The on-resistance (Ron) was extracted from the linear region of the output characteristics at ${\mathrm{V}}_{\mathrm{g}}$ = 4 V (metal-gate) and ${\mathrm{V}}_{\mathrm{g}}$ = 10 V (insulated-gate), as documented in Figure 9b. The insulated gate device exhibits Ron = 347 Ω, higher than the metal gate counterpart (321 Ω); it is important to emphasize that both ohmic contact resistance and access region resistance values remain comparable between the two device configurations. This minimal difference (<8%) confirms comparable channel resistance and indicates no significant degradation in 2DEG carrier concentration or mobility due to the ${\mathrm{S}\mathrm{i}\mathrm{N}}_{\mathrm{x}}$ dielectric integration.

Further improvements in leakage and switching performance could be achieved through passivation layer optimization and tailored dielectric stress engineering. The absence of passivation in this work provides fundamental insights for the subsequent process optimization.

4. Conclusions

In conclusion, we have presented a gate-first self-aligned fabrication scheme for p-GaN HEMTs, which integrates high-selectivity dry etching, minimal etch damage, and non-annealed ohmic contacts. The Cl₂/O₂/N₂-based ICP-RIE process developed achieves high selectivity in etching p-GaN, ensuring that the AlGaN barrier layer remains intact while preserving the key two-dimensional electron gas (2DEG) density. The integrated non-annealed ohmic process eliminates the need for high-temperature annealing, significantly simplifying the manufacturing process. Notably, the non-annealed ohmic contact process results in a contact resistance of 81.41 Ω·mm, demonstrating effective ohmic contact formation without the risk of gate degradation associated with high-temperature annealing in conventional gate-first methods.

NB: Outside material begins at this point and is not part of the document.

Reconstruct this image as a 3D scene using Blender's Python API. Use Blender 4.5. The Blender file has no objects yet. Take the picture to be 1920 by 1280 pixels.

From a manufacturing perspective, the gate-first process offers significant advantages in terms of cost and simplicity. By integrating the gate metal as both etch mask and electrical contact while eliminating additional photolithography and etching steps, the approach reduces complexity while minimizing potential alignment errors. Furthermore, the process requires fewer steps, avoids high-temperature treatments, and provides a cost-effective solution for rapid device fabrication and performance testing.

A normally off AlGaN/GaN heterojunction field-effect transistor with SiNx gate die-electric was fabricated using the proposed gate-first process. The device exhibited excellent electrical performance with a threshold voltage shift of +4.5 V, an on/off current ratio exceeding ${10}^7$, a gate voltage swing of 10 V, and outstanding pinch-off characteristics. The dielectric integration further enhances the stability and performance of the device due to the expanded gate voltage swing and superior gate leakage suppression.

Overall, the proposed fabrication method not only provides high-performance, normally off GaN-based power devices, but also simplifies the manufacturing process, making it a promising solution for cost-effective, high-quality semiconductor device production.